Simon James (Jesse Eisenberg) is a non-person. He lives and works in a world somewhere between Brazil and Blade Runner. He is very good at the vague thing he does for a living. Too nervous to complete a sentence without stopping halfway through to recalibrate, he goes through life unnoticed and unloved. He has somehow disappeared from his job’s employee database, the elevator seems to have a vendetta against him, and his boss is Wallace Shawn, for God’s sake!
The single rose peeking through the sidewalk in this hellish world is Hannah (Mia Wasikowska), a co-worker who happens to live in an apartment complex across from Simon’s, and where he spies on her there via telescope. When she discovers this, she finds it reassuring. Not your average gal. She seems as lonely and lost as he is and he starts a slow, painful courtship.
And then the new employee shows up. He’s funny, enthusiastic, instantly likable, and resembles Simon exactly. His name is James Simon.
The Double is based on a short story by Dostoyevsky, though for my money, the influence that burns brightest here is the Coen Brothers. Director Richard Ayoade fills the screen with oddball faces, the humor is deadpan all the way through, and the camera work is as flashy (and as good) as Coen mainstay Barry Sonnenfeld. But there is definitely a unique touch that is Ayoade’s own, a sort of sweet and sour mix of comedy and pathos.

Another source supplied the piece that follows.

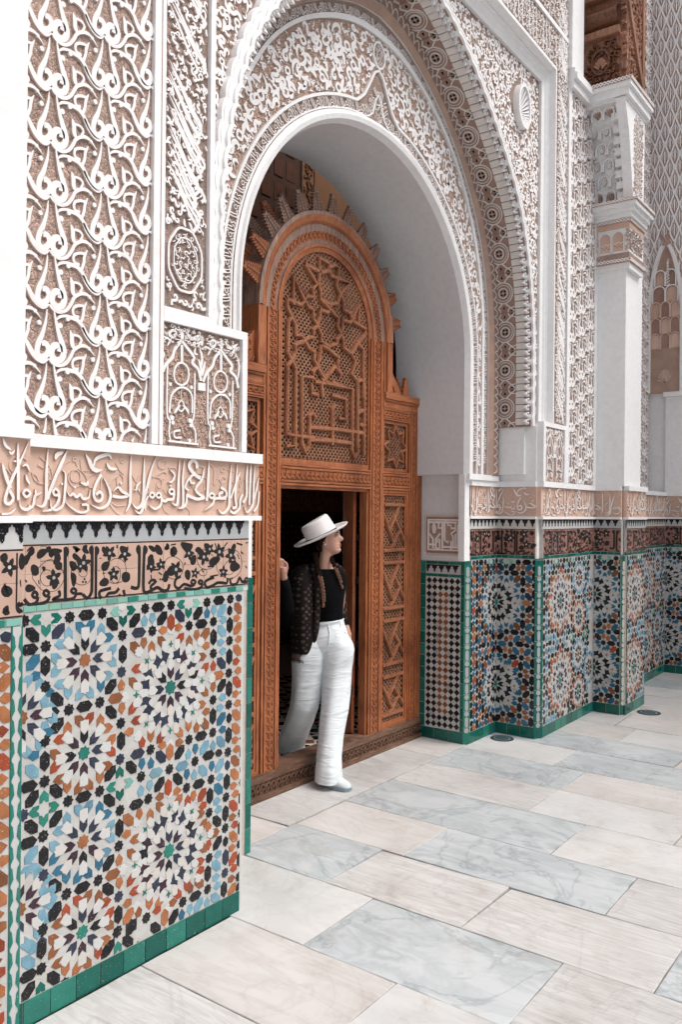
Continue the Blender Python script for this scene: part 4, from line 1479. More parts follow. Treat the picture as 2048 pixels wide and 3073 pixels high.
# ---- bay D, right of the arch
Dw = wall('carved_wall', 'carved and tiled wall bay between the arch and the white pilaster', (6.6, 2.7, 0),
          [(6.0, 7.15, 2.57, 3.5, 0, 2.38), (6.19, 7.15, 2.57, 3.5, 2.38, 8)])
MD = PF(2.54); mirD = lambda x, y: (8.72-x, y)
mb = MB(); mb.boxm(MD, 6.045, 7.15, 0, 1.66, -.04, -.001, 'grout'); mb.build('tile_bed', Dw)
zellige(Dw, MD, None, 6.052, 7.148, .086, 1.355, lambda u: 8.64-u, flip=True, single=300, key=lambda u, v: -u)
strip_tiles(Dw, MD, 6.052, 7.148, .0, .085, .12, GR); strip_tiles(Dw, MD, 6.052, 7.148, 1.357, 1.382, .05, GR)
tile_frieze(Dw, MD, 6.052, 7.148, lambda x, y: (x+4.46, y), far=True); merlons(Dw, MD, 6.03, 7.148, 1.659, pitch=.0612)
frieze(Dw, MD, 6.0, 7.149, lambda x, y: (x+4.42, y), k=2)
lattice(Dw, MD, 6.502, 7.075, 1.949, 5.10, ph=(6.56, 2.748), flip=True, k=2, h=.013, ground='carved_ground_fine')
script_band(Dw, MD, 6.222, 6.446, 2.40, 5.75, 14, size=.046, h=.009)
niche_panel(Dw, MD, lambda x, y: (6.04+(2.605-x)*.86, y-.045), 6.045, 6.42, 1.949, 2.365)
mb = MB(); mb.boxm(MD, 6.446, 6.502, 1.949, 5.10, -.03, .018, 'plaster'); mb.boxm(MD, 7.075, 7.149, 1.949, 5.10, -.03, .016, 'plaster'); mb.boxm(MD, 6.42, 6.446, 1.949, 2.40, -.03, .017, 'plaster'); mb.boxm(MD, 6.0, 6.42, 2.365, 2.40, -.03, .017, 'plaster'); mb.boxm(MD, 6.0, 6.045, 1.949, 2.365, -.03, .0165, 'plaster')
mb.box(6.44, 6.69, 2.50, 2.60, 5.25, 8, 'plaster'); mb.build('white_fillet', Dw)
mb = MB()
for a, b, c, d, yy in ((6.45, 6.90, 5.10, 5.16, 2.49), (6.45, 6.90, 5.16, 5.21, 2.46), (6.45, 6.90, 5.21, 5.25, 2.48)): mb.box(a, b, yy, 2.6, c, d, 'plaster')
mb.build('sloping_ledge', Dw)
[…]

All the performances are first rate. Both Eisenbergs are well delineated and you feel deeply for Simon as you snigger at his misfortune. Mia Wasikowska manages to give a sweet spin on a pretty clichés part, and Wallace Shawn is Wallace Shawn, for God’s sake!

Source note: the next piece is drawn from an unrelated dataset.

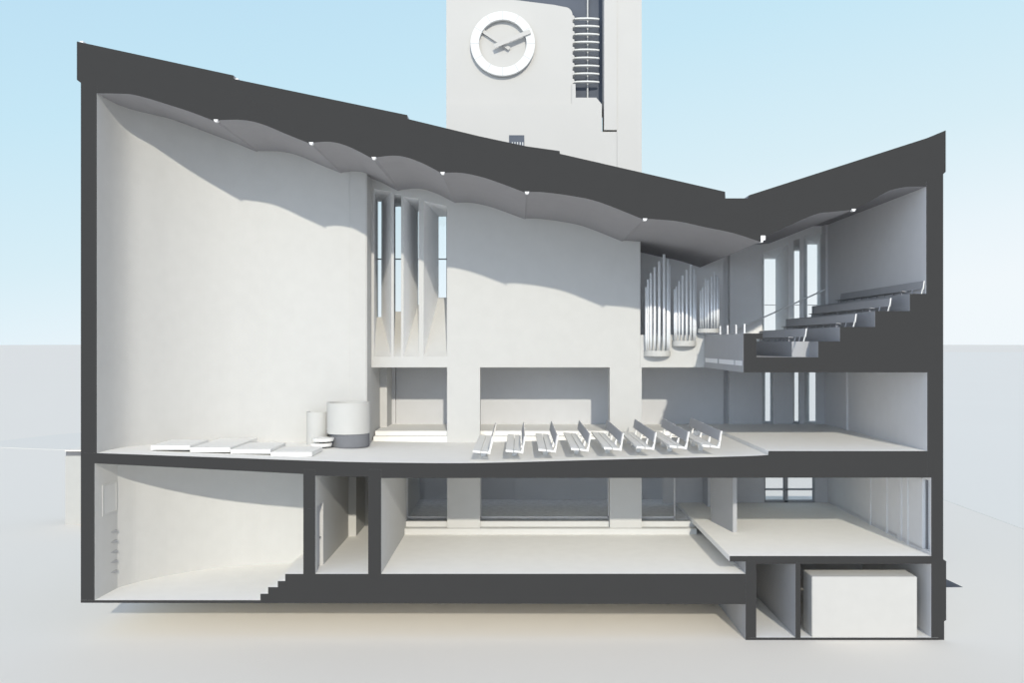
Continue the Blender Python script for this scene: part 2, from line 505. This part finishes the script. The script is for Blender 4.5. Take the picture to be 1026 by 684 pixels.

Interestingly, once Jesse Eisenberg meets, well, Jesse Eisenberg, the movie morphs into an old school 1990’s psychodrama a la Bad Influence as James Simon begins to usurp Simon James’s life. Though this slides the plot into a bit of a cliché (including the aforementioned dream girl just waiting to be corrupted by the villain), the film’s unique style and sense of humor (an odd, engaging combination of morbidity, sardonic and slapstick) keeps you riveted.